As expected, the growing accounting scandal swirling around Fannie Mae claimed the careers of two of its top executives.

CEO Franklin Raines and CFO Timothy Howard were forced out Tuesday night by the mortgage finance corporation's Board of Directors. KPMG, the firm that approved the company's accounting was also fired.


Fannie Mae has been under investigation for three months by the Securities and Exchange Commission (SEC), The Department of Justice, and The Office of Federal Housing Enterprise Oversight (OFHEO), the federal office charged with oversight of both Fannie Mae and its sister corporation Freddie Mac. Last week the SEC ruled that Fannie must restate its earnings back to 2001. Experts estimated that this could result in $9 billion in lower earnings over the four year period in question and might substantially impact its ability to meet its capital requirements. Experts, however, said that this should have no impact on mortgage rates.

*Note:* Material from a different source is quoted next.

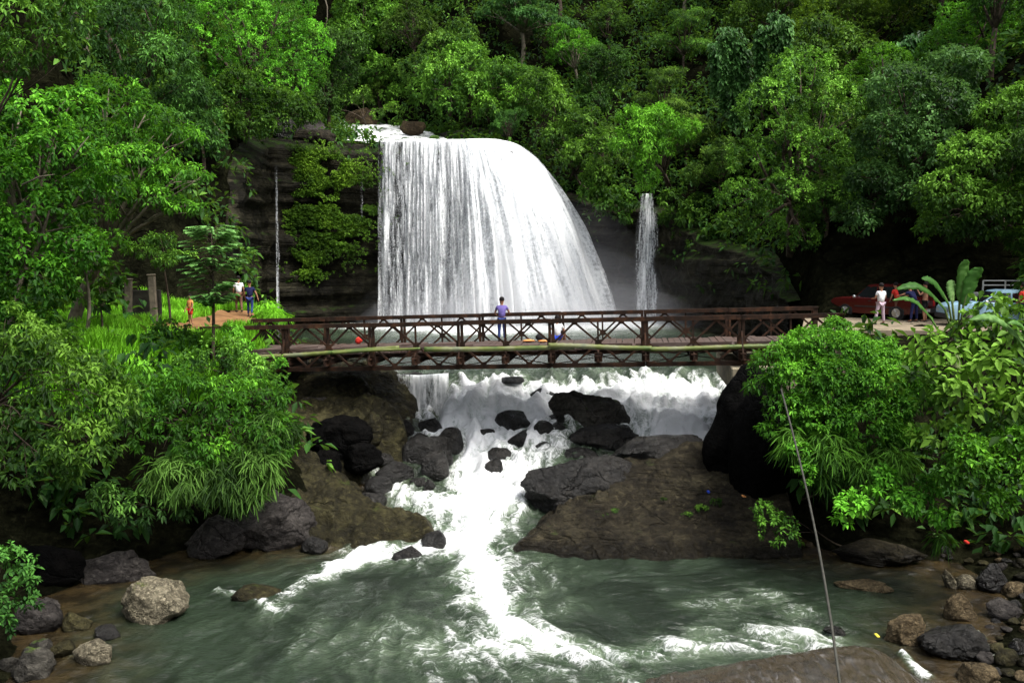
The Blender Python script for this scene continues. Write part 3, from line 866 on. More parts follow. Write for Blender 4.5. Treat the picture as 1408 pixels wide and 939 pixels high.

Since the accounting irregularities emerged, Raines had fought hard to retain his job but said in front of Congressional investigators last fall that he would hold himself accountable if the SEC said that there were significant accounting irregularities.

According to USA TODAY, OFHEO director Armando Falcon told the Board of Directors that if they did not act he would declare the company out of compliance with its capital requirements allowing him to take unilateral action against management.

Meanwhile, several Senators and Congressmen have signaled their intention to tighten federal controls on both Fannie and Freddie which enjoy certain perks not available to their competitors. In return for these privileges, both have numerous mandates from Congress and other agencies to increase home ownership, particularly among low income and minority citizens.